証拠を綜合すると、昭和二十八年七月二十四日、債務者林森之助、連帯保証人兼担保提供者原告、連帯保証人徳住光訓と被告会社との間に、債務者林森之助が債権者被告銀行に対し手形貸付その他の方法により元本四十万円を極度額として負担する現在及び将来の債務を担保するため原告はその所有にかかる本件不動産に対し第一順位の根抵当権を設定する旨の根抵当権設定契約が成立し、同日その登記を了し、右契約に基き同年同月二十七日被告より林に対し手形貸付の方法により金三十五万円を貸与することとなり、日歩三銭二厘の割合による九十日分の利息金一万八千円、公正料、印紙代、火災保険料、登記料等合計五万円を差引き金三十万円を交付することとなつたが、その際林及び徳住より被告に対し右貸借は林の徳住に対する金三十万円の債務を被告に対する債務に肩代りするためになされたものである事情を述べ、金三十万円はそのまま徳住名義の定期預金として、被告銀行に預け入れる旨申し出た結果、被告は同額の徳住名義の定期預金証書を発行し、これを徳住に交付した事実が認められる。
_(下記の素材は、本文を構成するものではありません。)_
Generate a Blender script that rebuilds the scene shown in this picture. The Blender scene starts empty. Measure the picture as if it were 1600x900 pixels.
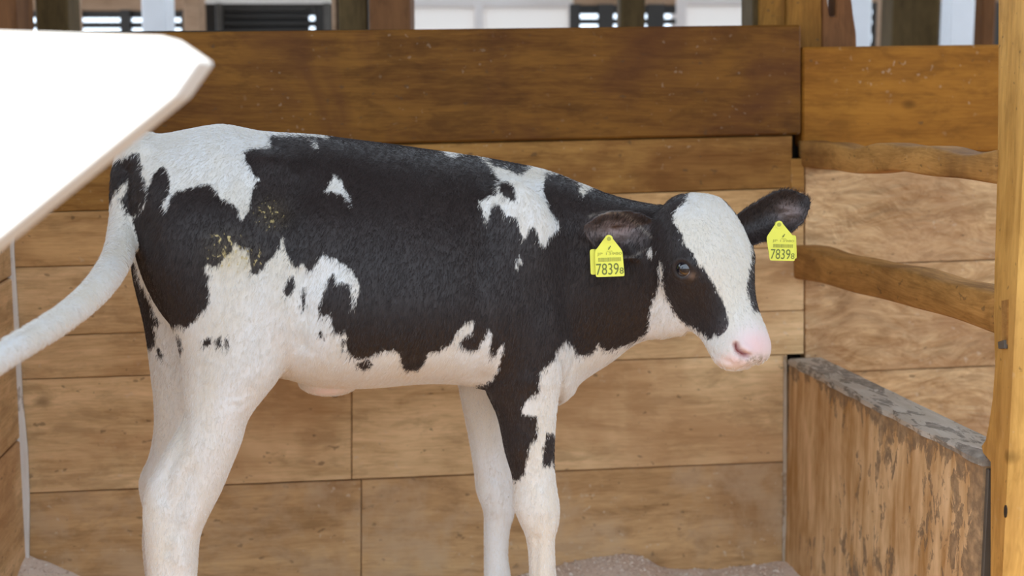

右認定の事実によると、金三十万円については、本来は消費貸借のため被告より林に、弁済のため林より徳住に、預金のため徳住より被告に、それぞれなすべき金銭の授受を、当事者間の合意により省略した上、被告より徳住に定期預金証書を交付したものであつて、その結果林の徳住に対する前記債務は消滅し、林は金銭の授受があつたと同一の経済上の利益を得たのであり、更に前記五万円のうち前記利息を除くその他の部分については、その同額について現金の授受があつたと同視し得る経済上の利益が与えられたものと認められる。ただ、前記利息を天引した部分については旧利息制限法所定年一割の割合を超過する部分に関する限り金銭の授受があつたと同視し得ない。従つて金三十五万円から前記天引利息一万八千円を差引いた金三十三万九千九百二十円が、元金より年一割の利率による九十日間の利息を差引いた金額となるような元金額を計算すると、金三十四万八千五百十三円となること計算上明らかであるから、右の限度において本件消費貸借は有効に成立したものというべきである。従つて本件公正証書の金三十五万円を貸渡した旨の記載が全然事実に合致しないという原告の主張は当らない。

してみると、本件根抵当権に基く任意競売の不許と前記根抵当権設定登記の抹消とを求める原告の請求は理由がないとして、これを棄却した。